Artificial Intelligence Examines Over 200,000 Galaxies to Confirm Galaxy Mergers Ignite Starbursts

Two galaxies in the process of merging.
Credit: NASA/ESA/Hubble

When two galaxies merge, there are brief periods of stellar baby booms. A group of astronomers led by Lingyu Wang from SRON have now used a sample of over 200,000 galaxies to confirm that galaxy mergers are the driving force behind star bursts. It is the first time that scientists use artificial intelligence in a galaxy merger study.

One of the most pressing questions in astronomy is how and when stars formed in the galaxies we see around us. The Universe contains hundreds of billions of galaxies and they come in many shapes and forms.

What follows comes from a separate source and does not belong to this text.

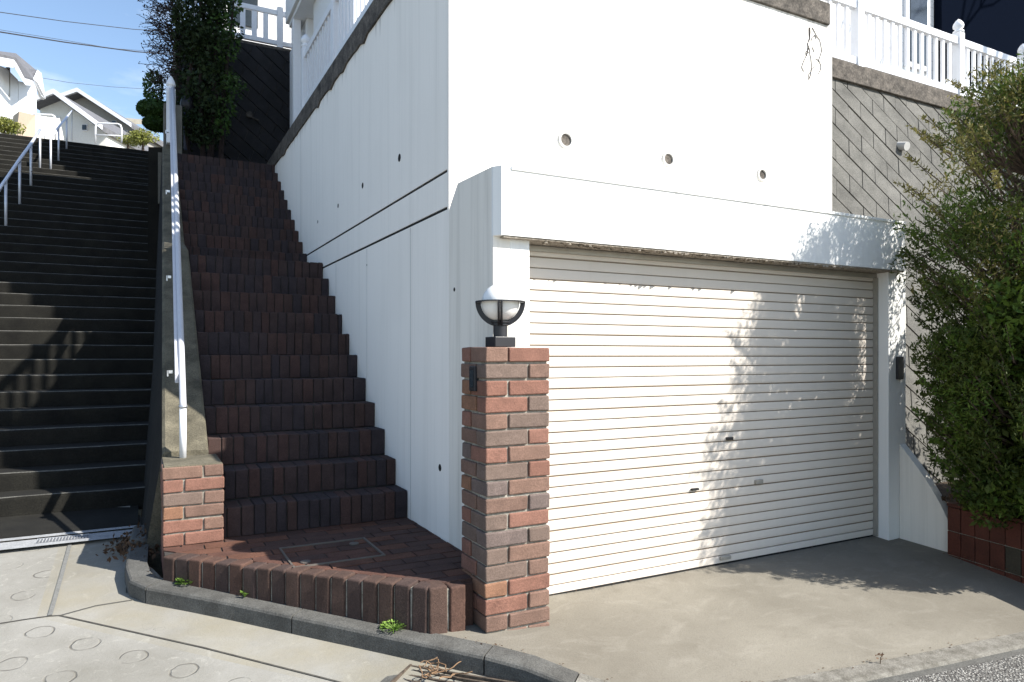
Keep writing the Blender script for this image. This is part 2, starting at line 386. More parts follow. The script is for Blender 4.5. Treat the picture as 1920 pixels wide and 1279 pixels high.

Take for example the Sombrero Galaxy, the Black Eye Galaxy, the Whirlpool Galaxy or our own Milky Waystretching across the entire sky. Each harbors hundreds of billions of twinkly lights. How and when did all those stars emerge on the cosmic stage?

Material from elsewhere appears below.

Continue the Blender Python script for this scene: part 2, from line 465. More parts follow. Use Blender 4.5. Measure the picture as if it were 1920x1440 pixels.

A popular hypothesis among astrophysicists is that galaxy mergers go hand-in-hand with short starburst phases and an increase of around a factor two in star formation over the whole duration of the merger. Mergers would produce shock waves in the interstellar gas, igniting significant baby booms of stars. A group of astronomers led by Lingyu Wang from SRON Netherlands Institute for Space Research, including first author William Pearson and co-author Floris van der Tak, now confirm this theory by analyzing a record number of over 200,000 galaxies. They found up to twice the number of star bursts in merging galaxies compared to single galaxies.